The pressure that's squeezed me for months has loosened. It had gotten progressively stronger, more forceful, wringing me exhausted even before the morning started. It's loosened, but it's not gone, and I know that it won't ever fully leave. I will get periodic reprieves, opportunities to rest, and I must make the most of those moments so that I am girded and ready when the pressure tightens again.
I am not unique, not even extraordinary. I am a mother, a wife, a daughter, a sister, an aunt, a teacher, a friend, and so I am pressured. Each and every day, as I expand my heart and let more people into it, I am pressured. I am squeezed with worries and concerns and fears.
I am also, though, stretched, expanded, and just as often filled with a deep, kniving joy; who knew that joy could hurt? Who knew that caring about others could make one's heart expand past breaking, so that each moment of bliss was also filled with loss?
I am less pressured this morning, but it is only a reprieve, and it's only because I have put a semester to bed, tidied it up, input grades and called four months of a journey with over 150 lovely, unique and valued students over, done, destination arrived. There is joy in seeing how many made it to the end, learned, grew, got it. There is joy in seeing how many I got to know well, got to care deeply about, got to see master new skills. There is joy in looking ahead at the next semester's rosters and seeing so many of them choosing to continue that journey with me.

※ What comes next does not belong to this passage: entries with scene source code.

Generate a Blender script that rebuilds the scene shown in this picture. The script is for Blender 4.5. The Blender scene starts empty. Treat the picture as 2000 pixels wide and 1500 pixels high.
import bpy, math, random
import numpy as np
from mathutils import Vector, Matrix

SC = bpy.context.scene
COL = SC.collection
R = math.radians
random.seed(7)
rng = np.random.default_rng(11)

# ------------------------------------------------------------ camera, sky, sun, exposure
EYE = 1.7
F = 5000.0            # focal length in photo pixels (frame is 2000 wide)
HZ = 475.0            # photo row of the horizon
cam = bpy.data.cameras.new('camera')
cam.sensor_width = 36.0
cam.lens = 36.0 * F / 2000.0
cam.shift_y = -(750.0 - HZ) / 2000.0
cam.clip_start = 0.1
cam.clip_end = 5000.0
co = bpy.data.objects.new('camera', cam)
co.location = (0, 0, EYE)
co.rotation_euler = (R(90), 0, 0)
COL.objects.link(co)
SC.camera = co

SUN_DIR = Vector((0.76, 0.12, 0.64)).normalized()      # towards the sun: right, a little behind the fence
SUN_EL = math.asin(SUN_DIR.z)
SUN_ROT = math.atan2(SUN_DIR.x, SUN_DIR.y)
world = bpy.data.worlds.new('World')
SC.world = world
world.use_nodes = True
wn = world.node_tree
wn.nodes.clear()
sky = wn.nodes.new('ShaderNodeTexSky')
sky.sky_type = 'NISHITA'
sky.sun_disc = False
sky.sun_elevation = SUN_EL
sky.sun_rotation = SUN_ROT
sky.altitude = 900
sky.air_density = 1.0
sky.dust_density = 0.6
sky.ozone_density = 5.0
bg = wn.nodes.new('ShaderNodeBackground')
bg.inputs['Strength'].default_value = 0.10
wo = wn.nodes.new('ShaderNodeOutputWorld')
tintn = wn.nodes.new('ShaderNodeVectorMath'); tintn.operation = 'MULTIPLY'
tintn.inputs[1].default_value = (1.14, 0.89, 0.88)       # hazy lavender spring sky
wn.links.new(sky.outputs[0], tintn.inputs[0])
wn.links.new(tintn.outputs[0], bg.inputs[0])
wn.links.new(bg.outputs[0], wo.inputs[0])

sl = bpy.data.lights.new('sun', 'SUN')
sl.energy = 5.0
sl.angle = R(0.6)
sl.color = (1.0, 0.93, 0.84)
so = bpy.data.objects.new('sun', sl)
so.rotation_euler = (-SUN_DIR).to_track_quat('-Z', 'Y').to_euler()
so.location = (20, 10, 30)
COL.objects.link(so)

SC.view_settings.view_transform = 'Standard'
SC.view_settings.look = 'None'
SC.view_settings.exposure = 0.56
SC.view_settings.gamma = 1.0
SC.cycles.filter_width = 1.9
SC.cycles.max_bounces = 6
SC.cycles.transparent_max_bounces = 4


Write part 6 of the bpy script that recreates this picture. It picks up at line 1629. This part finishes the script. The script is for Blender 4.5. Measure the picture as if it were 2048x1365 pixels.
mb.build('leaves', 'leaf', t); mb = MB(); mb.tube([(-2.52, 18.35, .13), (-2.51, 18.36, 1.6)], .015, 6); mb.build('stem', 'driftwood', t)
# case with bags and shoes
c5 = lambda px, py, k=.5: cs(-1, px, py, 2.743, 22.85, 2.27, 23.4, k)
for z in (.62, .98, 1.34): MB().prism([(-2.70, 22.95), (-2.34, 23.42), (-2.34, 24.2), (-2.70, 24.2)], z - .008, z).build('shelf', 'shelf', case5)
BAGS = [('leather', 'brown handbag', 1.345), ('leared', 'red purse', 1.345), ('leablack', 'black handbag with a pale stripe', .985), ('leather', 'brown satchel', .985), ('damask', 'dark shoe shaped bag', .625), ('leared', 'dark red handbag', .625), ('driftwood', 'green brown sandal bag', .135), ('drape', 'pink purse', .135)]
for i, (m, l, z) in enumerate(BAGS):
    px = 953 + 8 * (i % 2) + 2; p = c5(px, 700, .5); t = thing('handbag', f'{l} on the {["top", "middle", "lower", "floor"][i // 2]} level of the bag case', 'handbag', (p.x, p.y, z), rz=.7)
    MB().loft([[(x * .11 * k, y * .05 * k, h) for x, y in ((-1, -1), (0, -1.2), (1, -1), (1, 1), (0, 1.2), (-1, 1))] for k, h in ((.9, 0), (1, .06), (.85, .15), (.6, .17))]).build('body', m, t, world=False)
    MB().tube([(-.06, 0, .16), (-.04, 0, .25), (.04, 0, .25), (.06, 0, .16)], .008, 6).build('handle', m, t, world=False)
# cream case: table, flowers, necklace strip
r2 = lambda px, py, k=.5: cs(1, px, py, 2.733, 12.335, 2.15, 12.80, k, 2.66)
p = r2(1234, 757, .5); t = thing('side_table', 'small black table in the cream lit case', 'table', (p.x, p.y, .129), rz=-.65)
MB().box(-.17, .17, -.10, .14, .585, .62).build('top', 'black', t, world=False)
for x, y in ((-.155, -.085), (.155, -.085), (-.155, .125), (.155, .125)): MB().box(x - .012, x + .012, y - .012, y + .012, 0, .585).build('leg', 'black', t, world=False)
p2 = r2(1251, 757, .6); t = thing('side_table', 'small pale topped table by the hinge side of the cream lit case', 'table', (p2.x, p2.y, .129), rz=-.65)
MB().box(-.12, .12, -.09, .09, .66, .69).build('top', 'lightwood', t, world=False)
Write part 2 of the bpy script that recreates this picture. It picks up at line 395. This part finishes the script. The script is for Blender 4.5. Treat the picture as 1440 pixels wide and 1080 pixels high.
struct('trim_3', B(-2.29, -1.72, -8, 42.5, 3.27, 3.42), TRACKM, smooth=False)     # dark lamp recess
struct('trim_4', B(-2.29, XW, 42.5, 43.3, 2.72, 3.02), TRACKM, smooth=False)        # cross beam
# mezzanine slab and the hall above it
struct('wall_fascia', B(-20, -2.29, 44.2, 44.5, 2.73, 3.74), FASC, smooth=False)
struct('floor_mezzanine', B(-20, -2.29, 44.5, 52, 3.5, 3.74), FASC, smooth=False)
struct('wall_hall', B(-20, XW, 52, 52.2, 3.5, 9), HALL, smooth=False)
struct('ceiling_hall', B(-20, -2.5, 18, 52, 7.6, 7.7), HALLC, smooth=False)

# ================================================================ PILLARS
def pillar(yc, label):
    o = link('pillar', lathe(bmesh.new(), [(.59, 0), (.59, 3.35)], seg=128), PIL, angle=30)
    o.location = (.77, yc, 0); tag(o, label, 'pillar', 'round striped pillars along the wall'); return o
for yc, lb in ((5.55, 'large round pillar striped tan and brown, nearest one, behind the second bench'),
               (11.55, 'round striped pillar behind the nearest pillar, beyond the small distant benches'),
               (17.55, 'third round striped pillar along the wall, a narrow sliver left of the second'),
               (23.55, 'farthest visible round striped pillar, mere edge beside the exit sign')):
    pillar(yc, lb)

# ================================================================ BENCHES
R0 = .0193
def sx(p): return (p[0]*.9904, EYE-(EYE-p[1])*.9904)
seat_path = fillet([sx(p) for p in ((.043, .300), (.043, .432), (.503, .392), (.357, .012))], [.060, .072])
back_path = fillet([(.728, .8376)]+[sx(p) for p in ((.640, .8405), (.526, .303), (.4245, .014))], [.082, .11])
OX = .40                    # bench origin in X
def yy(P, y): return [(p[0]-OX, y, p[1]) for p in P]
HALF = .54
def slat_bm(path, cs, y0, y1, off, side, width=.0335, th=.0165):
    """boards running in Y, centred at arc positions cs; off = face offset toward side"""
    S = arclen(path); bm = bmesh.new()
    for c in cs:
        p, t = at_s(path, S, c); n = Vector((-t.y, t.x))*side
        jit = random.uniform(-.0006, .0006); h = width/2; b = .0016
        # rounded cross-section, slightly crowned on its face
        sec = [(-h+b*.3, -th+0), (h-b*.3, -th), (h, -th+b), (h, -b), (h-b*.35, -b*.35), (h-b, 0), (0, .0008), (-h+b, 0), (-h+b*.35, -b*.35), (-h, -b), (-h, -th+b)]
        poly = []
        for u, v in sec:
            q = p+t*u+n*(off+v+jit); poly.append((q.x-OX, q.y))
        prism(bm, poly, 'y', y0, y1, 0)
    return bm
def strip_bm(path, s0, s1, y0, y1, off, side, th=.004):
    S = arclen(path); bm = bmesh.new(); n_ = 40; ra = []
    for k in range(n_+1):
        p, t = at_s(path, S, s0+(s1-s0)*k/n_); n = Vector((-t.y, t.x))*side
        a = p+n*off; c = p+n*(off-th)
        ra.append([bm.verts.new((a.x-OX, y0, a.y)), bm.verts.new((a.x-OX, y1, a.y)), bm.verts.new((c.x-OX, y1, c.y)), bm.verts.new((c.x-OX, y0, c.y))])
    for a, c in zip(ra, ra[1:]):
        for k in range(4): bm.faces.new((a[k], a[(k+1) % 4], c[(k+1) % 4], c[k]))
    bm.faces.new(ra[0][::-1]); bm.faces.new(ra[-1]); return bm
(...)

There is sadness, though, at seeing the names of those who did not complete the journey with me, who traveled only part of the way and left. There is sadness in seeing the names of those whom I was not able to help. There is disappointment when I see the names of those with whom I did not connect.
The pressure, though, is relieved. The semester is over. The grades are uploaded; the gradebooks will be dropped off today. This section of the journey is over, and I can breathe easier. Now, I get to look forward to the next part of the journey, to tweak and adjust and plan how I will plot the course (literally), how I will impart the wisdom that will let the goals and outcomes be met. I like this part, this anticipation of new journeys, that new faces will be mixed in with the precious, dear faces of students who have expanded and contracted my heart. I fall asleep each night with thoughts of what I will teach, what I will share, how I will get there, to May, and wonder how many will be able to stay on the road with me.
I know that I will feel the pressure again, the tight squeeze, and that just like each moment, each breath, each beat of my heart, that the pressure will ease before it squeezes again. The steady rhythm, the predictability, comfort me. I am never on this journey alone, and each year, more join me, and my heart expands past breaking point.